よこみち【真読】№76「なぞの踞坐」
今回の本編のタイトルで最初に頭に浮かんだのが画像のようなスタイルだった。
韓国で伝統料理の店に入ったら、食器は床にベタ置き、サクラらしい民族衣装を着た女性たちはこんな格好で食事していた。「食事の時は踞坐」と言えばこれ、と思ったのである。
今の日本では敬遠されそうなこのスタイルだが、行儀作法というものはTPOでいかようにも成り立つものだから、これに関わる好き嫌いは何ら問題としない。
ただ気になるのは本編で言っていた「踞坐」とはこれを指すのか、ということ。
座り方のバリエーションをみればかくもいろいろあるのだが。
今一度本編を読むと、そこにあるのは釈迦がスジャータから乳粥の供養を受けている場面。この場面を描く伝統的な構図はこういうものだったはず。
ここでは釈迦は坐禅をしていて、さきほどの韓国女性とよく似た姿はスジャータの方だ。だが本編で引くところの『三千威儀』の文章は、釈迦の方が「踞坐」していると読める。じゃいったい踞坐ってなに?
『仏教語大辞典』の「踞坐」の項には次のようにある。
うずくまること。両脚を立てたまま腰をおろした坐り方。
「両脚を立てたまま腰をおろした坐り方!」ということは、いわゆる体育座りってことか。

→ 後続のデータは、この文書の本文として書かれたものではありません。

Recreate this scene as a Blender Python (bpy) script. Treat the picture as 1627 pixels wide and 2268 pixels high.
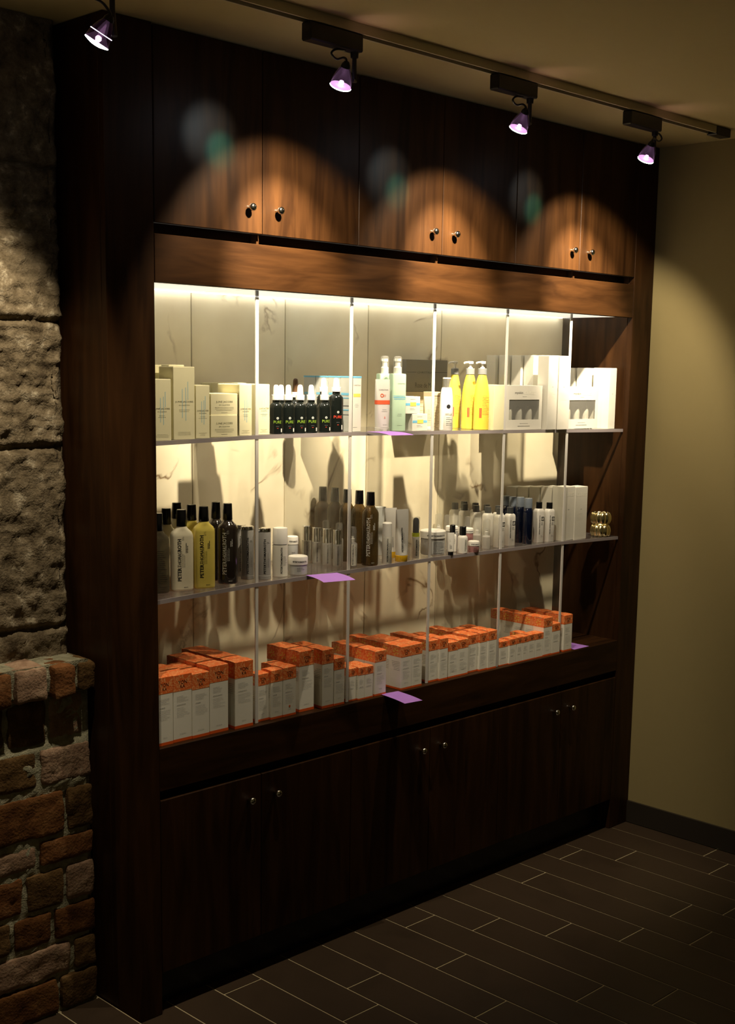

でもこういう ↑ 座りかたしている仏像ってあまり見ないね。膝を立てていると言えば、こういうのだったり、
気になって『図説仏教語大辞典』を覧ると、「坐相」の項目に「様々な坐相」の紹介があって、その中に「踞坐」があって、その図は次のようなものだ。
だがこれは、さっきまでの画像で言えばスジャータの姿に近い。この坐相はまた「胡跪」とも呼ばれるもので、この姿なら、いまの仏教儀礼の中でお坊さんたちも時に行う姿だ。相対するものに恭礼の意を示すものだ。いわば「心からあなたのことを敬っておつくしいたします」という身体表現で、仏教とは関係のない場でも転用されている。たとえばCAさんたちや、
クラブやキャバクラなんかでも、接客時にこんな対応をするところがある。
さて「踞坐」である。再び本編の文章に帰れば、乳粥を食するのは釈迦に違いないわけで、「食する時は踞坐す」というタイトルにしたがえば、踞坐しているのは釈迦の方になるわけだ。ということは先ほどの「釈迦とスジャータ」の場面は、乳粥を手渡すまでの場面を描いたもので、この後、粥を実食した釈迦は踞坐していたのだろうか。
う~ん、わからなくなってきた。もしかしてごく初歩的なところでつまづいているのかもしれない。どなたかスッキリした答えを教えていただけないだろうか。